WHAT TO PRODUCE >> The entries below contain a line with "Recreate this scene" and a line with "R = math.radians". Quote exactly those two lines and all lines between them.

RECORDS TO USE >>
—————

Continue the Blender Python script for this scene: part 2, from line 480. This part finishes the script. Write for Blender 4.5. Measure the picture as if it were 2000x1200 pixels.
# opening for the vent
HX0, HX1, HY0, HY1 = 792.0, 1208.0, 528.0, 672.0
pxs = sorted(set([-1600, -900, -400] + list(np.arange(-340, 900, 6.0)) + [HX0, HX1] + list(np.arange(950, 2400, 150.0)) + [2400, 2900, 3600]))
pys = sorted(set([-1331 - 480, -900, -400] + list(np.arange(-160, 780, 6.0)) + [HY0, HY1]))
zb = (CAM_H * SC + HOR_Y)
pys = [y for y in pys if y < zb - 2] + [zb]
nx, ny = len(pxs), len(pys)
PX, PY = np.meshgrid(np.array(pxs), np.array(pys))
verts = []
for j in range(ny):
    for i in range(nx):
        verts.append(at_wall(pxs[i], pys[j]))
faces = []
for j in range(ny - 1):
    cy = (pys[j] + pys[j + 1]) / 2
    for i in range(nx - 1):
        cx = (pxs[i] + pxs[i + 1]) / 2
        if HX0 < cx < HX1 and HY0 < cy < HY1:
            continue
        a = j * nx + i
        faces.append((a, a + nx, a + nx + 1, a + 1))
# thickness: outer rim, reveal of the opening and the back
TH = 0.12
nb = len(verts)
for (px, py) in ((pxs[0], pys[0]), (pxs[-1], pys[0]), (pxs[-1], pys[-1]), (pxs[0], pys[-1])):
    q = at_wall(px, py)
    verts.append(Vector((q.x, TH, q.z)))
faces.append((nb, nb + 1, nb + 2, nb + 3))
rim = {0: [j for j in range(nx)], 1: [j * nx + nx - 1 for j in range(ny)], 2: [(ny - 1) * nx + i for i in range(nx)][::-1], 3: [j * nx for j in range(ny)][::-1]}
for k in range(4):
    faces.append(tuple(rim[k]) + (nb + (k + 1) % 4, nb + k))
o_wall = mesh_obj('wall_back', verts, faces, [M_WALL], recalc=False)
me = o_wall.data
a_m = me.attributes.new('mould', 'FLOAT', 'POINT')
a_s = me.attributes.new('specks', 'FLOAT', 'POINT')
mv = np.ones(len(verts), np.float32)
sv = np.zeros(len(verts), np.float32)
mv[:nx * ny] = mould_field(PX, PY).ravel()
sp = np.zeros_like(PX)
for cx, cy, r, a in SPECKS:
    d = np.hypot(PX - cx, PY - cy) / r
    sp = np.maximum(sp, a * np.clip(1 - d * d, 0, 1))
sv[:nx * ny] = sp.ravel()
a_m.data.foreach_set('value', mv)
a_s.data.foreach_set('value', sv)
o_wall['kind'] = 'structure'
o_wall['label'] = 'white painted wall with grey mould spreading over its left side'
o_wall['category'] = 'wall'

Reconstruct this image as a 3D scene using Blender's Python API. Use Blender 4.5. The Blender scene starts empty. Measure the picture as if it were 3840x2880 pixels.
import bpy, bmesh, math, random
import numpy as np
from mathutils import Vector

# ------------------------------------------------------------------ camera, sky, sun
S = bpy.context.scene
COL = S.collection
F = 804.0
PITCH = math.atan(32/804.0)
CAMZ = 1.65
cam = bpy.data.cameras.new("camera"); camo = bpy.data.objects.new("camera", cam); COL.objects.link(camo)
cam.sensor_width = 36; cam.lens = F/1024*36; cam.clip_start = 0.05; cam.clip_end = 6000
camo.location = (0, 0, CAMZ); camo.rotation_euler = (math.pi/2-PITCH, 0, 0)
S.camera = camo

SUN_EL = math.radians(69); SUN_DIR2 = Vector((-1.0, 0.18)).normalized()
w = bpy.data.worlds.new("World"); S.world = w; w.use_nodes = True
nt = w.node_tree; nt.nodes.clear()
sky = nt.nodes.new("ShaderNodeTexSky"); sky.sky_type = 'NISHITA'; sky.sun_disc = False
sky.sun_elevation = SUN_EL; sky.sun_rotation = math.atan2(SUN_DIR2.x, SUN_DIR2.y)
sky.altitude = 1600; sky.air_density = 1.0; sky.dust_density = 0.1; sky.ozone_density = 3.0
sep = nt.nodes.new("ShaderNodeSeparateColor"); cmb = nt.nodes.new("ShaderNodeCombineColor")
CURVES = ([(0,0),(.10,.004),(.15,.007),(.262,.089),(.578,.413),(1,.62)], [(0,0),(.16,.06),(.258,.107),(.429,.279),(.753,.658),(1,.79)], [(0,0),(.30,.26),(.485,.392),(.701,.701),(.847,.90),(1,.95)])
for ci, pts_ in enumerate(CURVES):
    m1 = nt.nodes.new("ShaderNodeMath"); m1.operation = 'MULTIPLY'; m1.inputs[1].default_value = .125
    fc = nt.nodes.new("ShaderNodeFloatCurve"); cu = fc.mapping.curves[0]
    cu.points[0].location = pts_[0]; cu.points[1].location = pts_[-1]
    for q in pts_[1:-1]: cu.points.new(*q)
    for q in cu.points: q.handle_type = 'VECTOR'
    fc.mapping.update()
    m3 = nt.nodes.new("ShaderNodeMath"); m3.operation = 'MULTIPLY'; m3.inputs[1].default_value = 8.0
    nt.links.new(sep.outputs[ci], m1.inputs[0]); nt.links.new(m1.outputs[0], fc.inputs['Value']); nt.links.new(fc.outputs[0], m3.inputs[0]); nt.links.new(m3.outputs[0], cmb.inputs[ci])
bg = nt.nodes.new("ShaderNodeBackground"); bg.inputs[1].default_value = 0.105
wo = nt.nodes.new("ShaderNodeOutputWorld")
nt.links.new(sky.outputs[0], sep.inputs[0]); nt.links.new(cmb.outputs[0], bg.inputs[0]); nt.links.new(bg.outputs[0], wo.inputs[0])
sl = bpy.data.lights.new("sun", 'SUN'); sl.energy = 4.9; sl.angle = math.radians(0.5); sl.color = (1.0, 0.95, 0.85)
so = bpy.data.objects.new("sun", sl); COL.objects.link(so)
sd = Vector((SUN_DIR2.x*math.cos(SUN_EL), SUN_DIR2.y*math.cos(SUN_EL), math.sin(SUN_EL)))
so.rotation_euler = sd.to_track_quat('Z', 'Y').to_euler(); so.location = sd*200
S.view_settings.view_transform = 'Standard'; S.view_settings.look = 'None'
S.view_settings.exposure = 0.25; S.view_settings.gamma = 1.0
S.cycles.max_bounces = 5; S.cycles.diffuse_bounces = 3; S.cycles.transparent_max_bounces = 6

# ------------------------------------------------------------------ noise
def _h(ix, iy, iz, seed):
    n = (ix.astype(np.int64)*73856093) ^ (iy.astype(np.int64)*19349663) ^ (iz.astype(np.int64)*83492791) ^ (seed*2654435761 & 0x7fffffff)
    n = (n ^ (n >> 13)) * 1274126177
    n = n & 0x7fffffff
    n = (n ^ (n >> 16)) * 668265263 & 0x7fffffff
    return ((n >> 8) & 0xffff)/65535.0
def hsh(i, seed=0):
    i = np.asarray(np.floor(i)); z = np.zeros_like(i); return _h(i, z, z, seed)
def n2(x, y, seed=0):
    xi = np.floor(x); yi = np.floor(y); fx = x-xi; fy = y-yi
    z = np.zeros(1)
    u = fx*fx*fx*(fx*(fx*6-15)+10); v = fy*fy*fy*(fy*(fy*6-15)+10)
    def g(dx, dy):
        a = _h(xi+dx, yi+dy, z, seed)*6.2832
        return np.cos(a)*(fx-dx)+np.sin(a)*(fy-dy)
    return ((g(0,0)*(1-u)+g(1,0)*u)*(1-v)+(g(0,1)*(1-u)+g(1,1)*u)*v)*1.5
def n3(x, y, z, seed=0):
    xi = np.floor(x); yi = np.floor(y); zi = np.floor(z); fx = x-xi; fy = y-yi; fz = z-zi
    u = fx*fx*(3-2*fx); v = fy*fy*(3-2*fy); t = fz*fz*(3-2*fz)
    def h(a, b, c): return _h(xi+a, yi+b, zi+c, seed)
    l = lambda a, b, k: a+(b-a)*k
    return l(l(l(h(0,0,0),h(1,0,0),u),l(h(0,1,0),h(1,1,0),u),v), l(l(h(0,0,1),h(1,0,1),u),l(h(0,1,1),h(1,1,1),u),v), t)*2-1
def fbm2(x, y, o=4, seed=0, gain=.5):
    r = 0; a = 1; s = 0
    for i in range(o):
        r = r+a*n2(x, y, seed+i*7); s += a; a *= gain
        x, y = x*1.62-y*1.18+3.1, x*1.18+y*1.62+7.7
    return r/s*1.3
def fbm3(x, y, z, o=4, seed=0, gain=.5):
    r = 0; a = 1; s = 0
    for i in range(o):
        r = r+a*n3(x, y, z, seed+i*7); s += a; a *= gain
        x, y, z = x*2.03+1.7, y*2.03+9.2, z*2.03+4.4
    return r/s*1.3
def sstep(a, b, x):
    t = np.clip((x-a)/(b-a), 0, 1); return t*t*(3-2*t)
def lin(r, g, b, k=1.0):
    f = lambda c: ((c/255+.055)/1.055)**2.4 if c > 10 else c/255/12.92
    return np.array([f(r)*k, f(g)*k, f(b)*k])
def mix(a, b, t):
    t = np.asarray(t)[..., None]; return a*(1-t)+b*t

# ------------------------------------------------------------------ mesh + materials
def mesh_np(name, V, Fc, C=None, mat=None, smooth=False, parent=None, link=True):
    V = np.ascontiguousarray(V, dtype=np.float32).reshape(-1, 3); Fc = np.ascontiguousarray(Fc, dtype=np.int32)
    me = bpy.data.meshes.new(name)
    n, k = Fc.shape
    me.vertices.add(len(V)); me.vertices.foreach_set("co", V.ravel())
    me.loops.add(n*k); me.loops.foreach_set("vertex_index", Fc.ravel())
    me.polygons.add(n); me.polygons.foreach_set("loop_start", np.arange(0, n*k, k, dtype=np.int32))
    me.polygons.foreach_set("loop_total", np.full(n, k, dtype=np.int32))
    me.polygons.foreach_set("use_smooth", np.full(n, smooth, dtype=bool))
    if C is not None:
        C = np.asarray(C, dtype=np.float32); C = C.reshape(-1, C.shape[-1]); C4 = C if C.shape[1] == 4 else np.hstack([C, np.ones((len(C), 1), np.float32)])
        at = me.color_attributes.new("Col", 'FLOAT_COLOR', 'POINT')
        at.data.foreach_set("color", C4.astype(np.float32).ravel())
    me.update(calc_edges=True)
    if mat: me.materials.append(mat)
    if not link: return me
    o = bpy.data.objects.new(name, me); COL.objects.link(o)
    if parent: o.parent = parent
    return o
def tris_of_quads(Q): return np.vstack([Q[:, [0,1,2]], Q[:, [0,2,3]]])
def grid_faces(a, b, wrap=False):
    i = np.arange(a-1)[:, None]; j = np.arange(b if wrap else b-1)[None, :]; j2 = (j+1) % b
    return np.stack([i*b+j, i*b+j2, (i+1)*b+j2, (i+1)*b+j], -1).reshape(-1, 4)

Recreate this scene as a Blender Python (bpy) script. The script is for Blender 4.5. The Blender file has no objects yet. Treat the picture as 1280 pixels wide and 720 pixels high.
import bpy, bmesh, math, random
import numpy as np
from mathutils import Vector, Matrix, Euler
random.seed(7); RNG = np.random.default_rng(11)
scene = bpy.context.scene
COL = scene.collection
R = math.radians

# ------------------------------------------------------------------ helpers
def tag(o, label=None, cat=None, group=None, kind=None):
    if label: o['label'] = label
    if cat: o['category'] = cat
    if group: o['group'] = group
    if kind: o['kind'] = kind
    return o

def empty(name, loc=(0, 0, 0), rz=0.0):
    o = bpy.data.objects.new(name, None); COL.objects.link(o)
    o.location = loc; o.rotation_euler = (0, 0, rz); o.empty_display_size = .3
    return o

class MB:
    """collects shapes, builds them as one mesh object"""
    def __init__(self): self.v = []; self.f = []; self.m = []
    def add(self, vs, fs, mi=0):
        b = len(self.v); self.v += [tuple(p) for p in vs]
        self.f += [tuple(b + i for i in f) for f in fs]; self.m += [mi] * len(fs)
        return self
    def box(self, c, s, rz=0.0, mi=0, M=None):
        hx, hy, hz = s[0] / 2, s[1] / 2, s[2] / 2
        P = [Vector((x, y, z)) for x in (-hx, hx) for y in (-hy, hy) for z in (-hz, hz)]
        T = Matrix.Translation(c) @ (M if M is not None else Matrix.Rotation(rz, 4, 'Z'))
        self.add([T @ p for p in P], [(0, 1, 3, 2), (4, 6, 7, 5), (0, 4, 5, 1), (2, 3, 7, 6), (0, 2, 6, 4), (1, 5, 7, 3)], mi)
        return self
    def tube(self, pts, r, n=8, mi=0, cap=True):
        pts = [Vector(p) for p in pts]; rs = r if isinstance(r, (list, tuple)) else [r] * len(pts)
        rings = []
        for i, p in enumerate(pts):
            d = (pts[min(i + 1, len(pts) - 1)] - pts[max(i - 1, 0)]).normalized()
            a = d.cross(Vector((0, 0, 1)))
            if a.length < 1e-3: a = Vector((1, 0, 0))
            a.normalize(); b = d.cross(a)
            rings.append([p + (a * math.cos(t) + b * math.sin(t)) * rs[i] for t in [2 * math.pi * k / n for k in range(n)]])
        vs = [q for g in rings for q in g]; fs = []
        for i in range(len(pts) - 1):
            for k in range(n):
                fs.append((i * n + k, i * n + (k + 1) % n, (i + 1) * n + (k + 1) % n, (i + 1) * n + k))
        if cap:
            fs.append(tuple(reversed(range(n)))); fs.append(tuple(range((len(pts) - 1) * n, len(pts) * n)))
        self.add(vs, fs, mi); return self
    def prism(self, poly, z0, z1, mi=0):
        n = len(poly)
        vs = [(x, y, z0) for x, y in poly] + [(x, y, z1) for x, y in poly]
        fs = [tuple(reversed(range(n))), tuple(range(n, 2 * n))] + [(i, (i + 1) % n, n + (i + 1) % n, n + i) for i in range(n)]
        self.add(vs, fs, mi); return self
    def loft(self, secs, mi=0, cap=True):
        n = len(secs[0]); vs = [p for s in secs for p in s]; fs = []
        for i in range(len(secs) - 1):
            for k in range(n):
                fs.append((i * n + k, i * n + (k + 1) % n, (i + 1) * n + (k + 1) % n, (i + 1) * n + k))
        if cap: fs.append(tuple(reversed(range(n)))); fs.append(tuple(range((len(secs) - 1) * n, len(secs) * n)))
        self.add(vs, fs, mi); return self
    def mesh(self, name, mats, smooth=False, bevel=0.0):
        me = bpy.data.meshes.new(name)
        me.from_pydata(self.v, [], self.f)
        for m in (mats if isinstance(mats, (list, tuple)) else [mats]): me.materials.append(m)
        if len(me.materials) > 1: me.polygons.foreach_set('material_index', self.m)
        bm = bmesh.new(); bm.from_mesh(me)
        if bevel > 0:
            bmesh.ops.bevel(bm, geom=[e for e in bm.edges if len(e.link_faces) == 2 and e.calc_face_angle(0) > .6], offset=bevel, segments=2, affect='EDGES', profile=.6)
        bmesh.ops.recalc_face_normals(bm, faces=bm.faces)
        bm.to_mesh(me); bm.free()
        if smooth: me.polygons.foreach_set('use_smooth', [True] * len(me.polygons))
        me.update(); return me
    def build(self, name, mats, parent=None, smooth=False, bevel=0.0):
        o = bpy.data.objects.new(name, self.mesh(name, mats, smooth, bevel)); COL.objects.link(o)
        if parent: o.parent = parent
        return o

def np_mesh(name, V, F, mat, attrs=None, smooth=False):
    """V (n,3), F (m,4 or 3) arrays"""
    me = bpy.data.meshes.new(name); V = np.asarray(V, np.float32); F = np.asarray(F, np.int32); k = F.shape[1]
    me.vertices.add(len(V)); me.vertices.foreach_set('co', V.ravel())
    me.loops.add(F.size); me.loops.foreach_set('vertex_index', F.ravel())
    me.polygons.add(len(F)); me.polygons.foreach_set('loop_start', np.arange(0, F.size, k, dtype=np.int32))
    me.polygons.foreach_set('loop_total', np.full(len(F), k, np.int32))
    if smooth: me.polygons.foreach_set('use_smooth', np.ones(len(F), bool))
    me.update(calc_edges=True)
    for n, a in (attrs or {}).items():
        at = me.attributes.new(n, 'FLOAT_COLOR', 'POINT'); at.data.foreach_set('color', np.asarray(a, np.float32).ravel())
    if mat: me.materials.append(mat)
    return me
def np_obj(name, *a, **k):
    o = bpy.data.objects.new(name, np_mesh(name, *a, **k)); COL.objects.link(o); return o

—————

WRITTEN RESPONSE >>
Recreate this scene as a Blender Python (bpy) script. The script is for Blender 4.5. The Blender file has no objects yet. Treat the picture as 1280 pixels wide and 720 pixels high.
import bpy, bmesh, math, random
import numpy as np
from mathutils import Vector, Matrix, Euler
random.seed(7); RNG = np.random.default_rng(11)
scene = bpy.context.scene
COL = scene.collection
R = math.radians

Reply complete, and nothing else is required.